Crawford formed the Gospel Mission, and eight (of fourteen) Southern Baptist missionaries joined him. By the turn of the century, the mission had grown to nineteen. All the Gospel missioners wore Chinese clothing, lived in Chinese houses, and solely preached the gospel. This was similar to the practices of the missionaries of the China Inland Mission. Southern Baptist Convention missionaries struggled with Crawford's "unattractive social philosophy and his refusal to give sensible leadership to the Christian Chinese."[2] (Hyatt, 1976:59)
Martha Crawford remained loyal to her husband, although she disagreed with several of his views. In 1867 she formed a boys' school in their home. Several of the students went on to become pastors at the successful Huangxian and Pingdu stations. She also wrote The Three Maidens, a book for children, which was subsequently widely used throughout China.
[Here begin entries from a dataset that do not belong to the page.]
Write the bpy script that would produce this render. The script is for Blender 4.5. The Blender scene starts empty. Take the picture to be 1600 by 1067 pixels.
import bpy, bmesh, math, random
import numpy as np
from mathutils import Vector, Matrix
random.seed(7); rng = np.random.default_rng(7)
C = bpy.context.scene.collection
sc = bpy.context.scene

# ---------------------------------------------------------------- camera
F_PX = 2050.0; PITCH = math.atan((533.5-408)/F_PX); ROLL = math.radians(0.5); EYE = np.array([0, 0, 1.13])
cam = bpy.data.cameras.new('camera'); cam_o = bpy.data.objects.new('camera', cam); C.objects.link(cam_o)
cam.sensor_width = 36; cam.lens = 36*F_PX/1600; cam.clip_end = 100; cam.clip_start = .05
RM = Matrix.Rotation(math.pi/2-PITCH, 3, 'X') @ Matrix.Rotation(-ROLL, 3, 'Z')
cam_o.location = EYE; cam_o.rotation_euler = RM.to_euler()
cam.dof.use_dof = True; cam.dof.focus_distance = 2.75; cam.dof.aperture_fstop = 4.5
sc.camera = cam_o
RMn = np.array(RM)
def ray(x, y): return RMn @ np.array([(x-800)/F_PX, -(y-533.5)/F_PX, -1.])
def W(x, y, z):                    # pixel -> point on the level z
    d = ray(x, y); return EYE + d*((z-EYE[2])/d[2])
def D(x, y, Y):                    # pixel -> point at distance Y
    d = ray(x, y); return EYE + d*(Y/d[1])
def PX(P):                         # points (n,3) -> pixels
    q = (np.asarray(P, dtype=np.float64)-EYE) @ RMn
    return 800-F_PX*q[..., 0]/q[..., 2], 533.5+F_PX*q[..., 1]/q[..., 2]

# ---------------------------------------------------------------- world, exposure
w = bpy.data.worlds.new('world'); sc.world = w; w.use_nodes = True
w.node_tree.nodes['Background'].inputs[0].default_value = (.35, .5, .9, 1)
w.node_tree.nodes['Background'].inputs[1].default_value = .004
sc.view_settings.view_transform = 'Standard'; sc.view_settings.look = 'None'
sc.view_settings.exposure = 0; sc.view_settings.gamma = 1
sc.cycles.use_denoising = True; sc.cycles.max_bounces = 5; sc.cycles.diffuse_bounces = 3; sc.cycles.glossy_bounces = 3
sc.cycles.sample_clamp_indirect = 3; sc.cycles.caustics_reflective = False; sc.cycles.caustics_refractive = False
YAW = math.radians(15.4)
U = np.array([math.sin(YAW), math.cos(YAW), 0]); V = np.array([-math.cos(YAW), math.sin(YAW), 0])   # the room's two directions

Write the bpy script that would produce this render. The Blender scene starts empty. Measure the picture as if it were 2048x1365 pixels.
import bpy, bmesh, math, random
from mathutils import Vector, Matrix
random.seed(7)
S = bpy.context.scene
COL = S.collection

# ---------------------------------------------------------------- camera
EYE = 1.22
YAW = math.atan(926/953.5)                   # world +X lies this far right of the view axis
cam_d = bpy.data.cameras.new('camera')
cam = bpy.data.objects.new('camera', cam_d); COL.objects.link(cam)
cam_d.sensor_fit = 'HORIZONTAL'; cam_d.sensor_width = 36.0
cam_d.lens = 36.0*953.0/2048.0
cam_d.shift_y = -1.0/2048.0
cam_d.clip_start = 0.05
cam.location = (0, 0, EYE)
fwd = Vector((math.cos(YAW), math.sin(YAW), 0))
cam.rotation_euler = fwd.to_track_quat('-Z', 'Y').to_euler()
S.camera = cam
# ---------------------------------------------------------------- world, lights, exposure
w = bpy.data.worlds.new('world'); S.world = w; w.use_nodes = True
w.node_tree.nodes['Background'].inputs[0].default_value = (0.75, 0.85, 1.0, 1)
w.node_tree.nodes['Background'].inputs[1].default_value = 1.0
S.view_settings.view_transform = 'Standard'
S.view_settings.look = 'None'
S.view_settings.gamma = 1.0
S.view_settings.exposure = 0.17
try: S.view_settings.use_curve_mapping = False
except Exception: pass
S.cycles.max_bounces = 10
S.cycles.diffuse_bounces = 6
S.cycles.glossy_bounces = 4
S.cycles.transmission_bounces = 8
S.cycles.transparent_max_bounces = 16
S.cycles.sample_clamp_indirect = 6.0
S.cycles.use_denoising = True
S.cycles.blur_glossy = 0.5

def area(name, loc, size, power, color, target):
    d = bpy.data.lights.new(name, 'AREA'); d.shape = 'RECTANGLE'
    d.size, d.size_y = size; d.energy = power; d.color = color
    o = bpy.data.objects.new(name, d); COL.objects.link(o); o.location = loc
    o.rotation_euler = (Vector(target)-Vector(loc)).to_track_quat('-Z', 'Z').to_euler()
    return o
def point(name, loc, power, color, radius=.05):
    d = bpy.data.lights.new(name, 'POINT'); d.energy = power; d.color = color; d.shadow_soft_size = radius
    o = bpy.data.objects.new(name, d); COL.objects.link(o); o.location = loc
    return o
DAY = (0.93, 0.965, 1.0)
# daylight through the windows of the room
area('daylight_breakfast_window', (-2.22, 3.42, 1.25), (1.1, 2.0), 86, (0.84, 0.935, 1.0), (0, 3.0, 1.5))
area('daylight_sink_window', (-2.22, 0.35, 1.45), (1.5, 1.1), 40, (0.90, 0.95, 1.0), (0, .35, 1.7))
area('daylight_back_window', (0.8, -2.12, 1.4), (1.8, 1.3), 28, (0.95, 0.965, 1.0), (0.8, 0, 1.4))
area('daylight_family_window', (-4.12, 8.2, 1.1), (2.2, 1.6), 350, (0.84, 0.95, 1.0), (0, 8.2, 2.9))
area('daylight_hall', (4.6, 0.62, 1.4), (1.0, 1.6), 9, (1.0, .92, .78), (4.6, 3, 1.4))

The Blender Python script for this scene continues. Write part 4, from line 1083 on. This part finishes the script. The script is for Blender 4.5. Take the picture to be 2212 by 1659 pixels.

At the Second Missionary Conference (1877), she spoke on "Women's Work for Women", stressing missionary wives should visit house-to-house, personally instruct local women, and prepare suitable literature for them.
In his book The Patriarchal Dynasties, Crawford announced his conviction that in 1876 the world was 14,376 years old.[3] He believed that the Garden of Eden was a theocratic confederacy, with a population of 1,174,405,120.